EXERCISE INSTRUCTIONS = Go through the listing and set it down exactly, leaving out its pictures.

** START DATA EXCERPT **

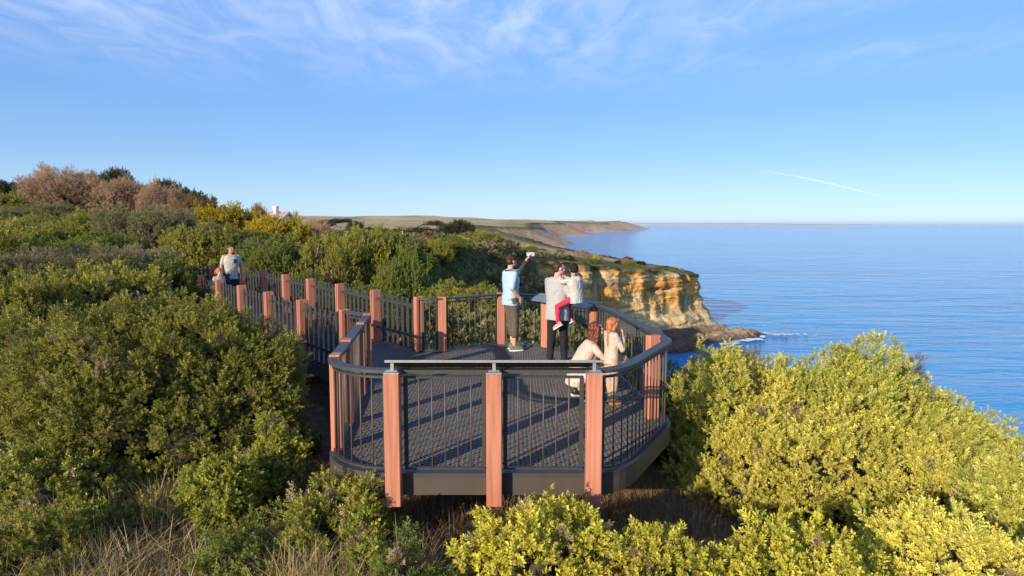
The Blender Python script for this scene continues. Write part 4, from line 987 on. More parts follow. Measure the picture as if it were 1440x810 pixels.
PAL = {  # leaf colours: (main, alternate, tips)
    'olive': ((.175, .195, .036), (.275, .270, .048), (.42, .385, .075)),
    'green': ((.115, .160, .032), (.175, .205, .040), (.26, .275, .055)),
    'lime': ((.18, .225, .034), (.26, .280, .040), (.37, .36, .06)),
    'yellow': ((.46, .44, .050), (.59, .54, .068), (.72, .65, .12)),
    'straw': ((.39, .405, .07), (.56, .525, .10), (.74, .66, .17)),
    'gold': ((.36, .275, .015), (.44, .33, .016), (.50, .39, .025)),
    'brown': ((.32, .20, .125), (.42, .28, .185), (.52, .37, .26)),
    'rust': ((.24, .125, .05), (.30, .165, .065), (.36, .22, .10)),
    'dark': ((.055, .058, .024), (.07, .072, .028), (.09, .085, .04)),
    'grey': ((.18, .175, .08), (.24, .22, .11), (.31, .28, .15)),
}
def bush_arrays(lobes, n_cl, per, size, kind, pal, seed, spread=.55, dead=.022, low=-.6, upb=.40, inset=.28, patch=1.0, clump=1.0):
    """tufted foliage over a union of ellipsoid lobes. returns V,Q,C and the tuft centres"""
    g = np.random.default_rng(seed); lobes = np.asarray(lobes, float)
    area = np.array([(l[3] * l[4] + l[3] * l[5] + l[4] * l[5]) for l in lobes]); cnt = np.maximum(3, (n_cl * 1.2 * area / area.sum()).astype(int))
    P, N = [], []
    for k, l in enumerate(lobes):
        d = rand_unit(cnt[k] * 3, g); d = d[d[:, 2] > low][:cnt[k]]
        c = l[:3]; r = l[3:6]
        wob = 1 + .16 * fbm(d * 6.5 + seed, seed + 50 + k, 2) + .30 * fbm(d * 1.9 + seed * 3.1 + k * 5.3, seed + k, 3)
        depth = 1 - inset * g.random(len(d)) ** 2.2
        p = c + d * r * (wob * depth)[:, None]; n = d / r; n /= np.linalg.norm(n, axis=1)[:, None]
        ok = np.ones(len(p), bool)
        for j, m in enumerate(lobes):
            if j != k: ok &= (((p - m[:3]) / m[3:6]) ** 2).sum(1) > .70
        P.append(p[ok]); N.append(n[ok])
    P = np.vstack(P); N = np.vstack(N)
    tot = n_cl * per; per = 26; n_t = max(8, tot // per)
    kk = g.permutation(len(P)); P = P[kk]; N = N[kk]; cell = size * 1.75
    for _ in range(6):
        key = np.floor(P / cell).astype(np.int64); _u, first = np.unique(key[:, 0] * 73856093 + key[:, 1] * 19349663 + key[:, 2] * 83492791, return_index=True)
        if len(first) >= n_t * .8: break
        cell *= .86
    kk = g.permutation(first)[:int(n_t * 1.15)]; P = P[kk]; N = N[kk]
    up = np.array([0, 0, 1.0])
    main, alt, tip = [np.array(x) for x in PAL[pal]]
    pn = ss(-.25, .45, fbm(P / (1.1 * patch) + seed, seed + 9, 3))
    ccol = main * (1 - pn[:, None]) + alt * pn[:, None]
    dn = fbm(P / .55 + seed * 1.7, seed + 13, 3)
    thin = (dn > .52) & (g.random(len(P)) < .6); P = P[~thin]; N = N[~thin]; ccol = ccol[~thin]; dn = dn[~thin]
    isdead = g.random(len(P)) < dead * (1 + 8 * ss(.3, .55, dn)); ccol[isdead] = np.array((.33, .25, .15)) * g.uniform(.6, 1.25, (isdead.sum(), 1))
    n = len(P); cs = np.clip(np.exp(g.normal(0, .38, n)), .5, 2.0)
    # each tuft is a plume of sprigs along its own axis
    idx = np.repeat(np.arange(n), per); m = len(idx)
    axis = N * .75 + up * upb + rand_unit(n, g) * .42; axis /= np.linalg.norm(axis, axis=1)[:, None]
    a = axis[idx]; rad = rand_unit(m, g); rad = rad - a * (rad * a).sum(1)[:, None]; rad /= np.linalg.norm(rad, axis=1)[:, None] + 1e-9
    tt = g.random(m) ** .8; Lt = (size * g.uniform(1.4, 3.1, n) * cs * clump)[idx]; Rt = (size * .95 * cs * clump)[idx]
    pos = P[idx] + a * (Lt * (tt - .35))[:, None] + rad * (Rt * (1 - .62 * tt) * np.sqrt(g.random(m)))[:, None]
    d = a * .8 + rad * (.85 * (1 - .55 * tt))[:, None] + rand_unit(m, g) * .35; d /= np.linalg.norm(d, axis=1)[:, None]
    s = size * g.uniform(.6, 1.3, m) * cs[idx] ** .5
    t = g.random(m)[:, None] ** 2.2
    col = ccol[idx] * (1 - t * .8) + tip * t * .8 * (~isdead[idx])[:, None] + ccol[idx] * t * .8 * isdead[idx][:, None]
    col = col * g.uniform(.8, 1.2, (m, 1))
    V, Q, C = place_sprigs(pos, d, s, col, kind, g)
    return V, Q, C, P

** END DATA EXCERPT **

EXERCISE RESPONSE =
The Blender Python script for this scene continues. Write part 4, from line 987 on. More parts follow. Measure the picture as if it were 1440x810 pixels.
PAL = {  # leaf colours: (main, alternate, tips)
    'olive': ((.175, .195, .036), (.275, .270, .048), (.42, .385, .075)),
    'green': ((.115, .160, .032), (.175, .205, .040), (.26, .275, .055)),
    'lime': ((.18, .225, .034), (.26, .280, .040), (.37, .36, .06)),
    'yellow': ((.46, .44, .050), (.59, .54, .068), (.72, .65, .12)),
    'straw': ((.39, .405, .07), (.56, .525, .10), (.74, .66, .17)),
    'gold': ((.36, .275, .015), (.44, .33, .016), (.50, .39, .025)),
    'brown': ((.32, .20, .125), (.42, .28, .185), (.52, .37, .26)),
    'rust': ((.24, .125, .05), (.30, .165, .065), (.36, .22, .10)),
    'dark': ((.055, .058, .024), (.07, .072, .028), (.09, .085, .04)),
    'grey': ((.18, .175, .08), (.24, .22, .11), (.31, .28, .15)),
}
def bush_arrays(lobes, n_cl, per, size, kind, pal, seed, spread=.55, dead=.022, low=-.6, upb=.40, inset=.28, patch=1.0, clump=1.0):
    """tufted foliage over a union of ellipsoid lobes. returns V,Q,C and the tuft centres"""
    g = np.random.default_rng(seed); lobes = np.asarray(lobes, float)
    area = np.array([(l[3] * l[4] + l[3] * l[5] + l[4] * l[5]) for l in lobes]); cnt = np.maximum(3, (n_cl * 1.2 * area / area.sum()).astype(int))
    P, N = [], []
    for k, l in enumerate(lobes):
        d = rand_unit(cnt[k] * 3, g); d = d[d[:, 2] > low][:cnt[k]]
        c = l[:3]; r = l[3:6]
        wob = 1 + .16 * fbm(d * 6.5 + seed, seed + 50 + k, 2) + .30 * fbm(d * 1.9 + seed * 3.1 + k * 5.3, seed + k, 3)
        depth = 1 - inset * g.random(len(d)) ** 2.2
        p = c + d * r * (wob * depth)[:, None]; n = d / r; n /= np.linalg.norm(n, axis=1)[:, None]
        ok = np.ones(len(p), bool)
        for j, m in enumerate(lobes):
            if j != k: ok &= (((p - m[:3]) / m[3:6]) ** 2).sum(1) > .70
        P.append(p[ok]); N.append(n[ok])
    P = np.vstack(P); N = np.vstack(N)
    tot = n_cl * per; per = 26; n_t = max(8, tot // per)
    kk = g.permutation(len(P)); P = P[kk]; N = N[kk]; cell = size * 1.75
    for _ in range(6):
        key = np.floor(P / cell).astype(np.int64); _u, first = np.unique(key[:, 0] * 73856093 + key[:, 1] * 19349663 + key[:, 2] * 83492791, return_index=True)
        if len(first) >= n_t * .8: break
        cell *= .86
    kk = g.permutation(first)[:int(n_t * 1.15)]; P = P[kk]; N = N[kk]
    up = np.array([0, 0, 1.0])
    main, alt, tip = [np.array(x) for x in PAL[pal]]
    pn = ss(-.25, .45, fbm(P / (1.1 * patch) + seed, seed + 9, 3))
    ccol = main * (1 - pn[:, None]) + alt * pn[:, None]
    dn = fbm(P / .55 + seed * 1.7, seed + 13, 3)
    thin = (dn > .52) & (g.random(len(P)) < .6); P = P[~thin]; N = N[~thin]; ccol = ccol[~thin]; dn = dn[~thin]
    isdead = g.random(len(P)) < dead * (1 + 8 * ss(.3, .55, dn)); ccol[isdead] = np.array((.33, .25, .15)) * g.uniform(.6, 1.25, (isdead.sum(), 1))
    n = len(P); cs = np.clip(np.exp(g.normal(0, .38, n)), .5, 2.0)
    # each tuft is a plume of sprigs along its own axis
    idx = np.repeat(np.arange(n), per); m = len(idx)
    axis = N * .75 + up * upb + rand_unit(n, g) * .42; axis /= np.linalg.norm(axis, axis=1)[:, None]
    a = axis[idx]; rad = rand_unit(m, g); rad = rad - a * (rad * a).sum(1)[:, None]; rad /= np.linalg.norm(rad, axis=1)[:, None] + 1e-9
    tt = g.random(m) ** .8; Lt = (size * g.uniform(1.4, 3.1, n) * cs * clump)[idx]; Rt = (size * .95 * cs * clump)[idx]
    pos = P[idx] + a * (Lt * (tt - .35))[:, None] + rad * (Rt * (1 - .62 * tt) * np.sqrt(g.random(m)))[:, None]
    d = a * .8 + rad * (.85 * (1 - .55 * tt))[:, None] + rand_unit(m, g) * .35; d /= np.linalg.norm(d, axis=1)[:, None]
    s = size * g.uniform(.6, 1.3, m) * cs[idx] ** .5
    t = g.random(m)[:, None] ** 2.2
    col = ccol[idx] * (1 - t * .8) + tip * t * .8 * (~isdead[idx])[:, None] + ccol[idx] * t * .8 * isdead[idx][:, None]
    col = col * g.uniform(.8, 1.2, (m, 1))
    V, Q, C = place_sprigs(pos, d, s, col, kind, g)
    return V, Q, C, P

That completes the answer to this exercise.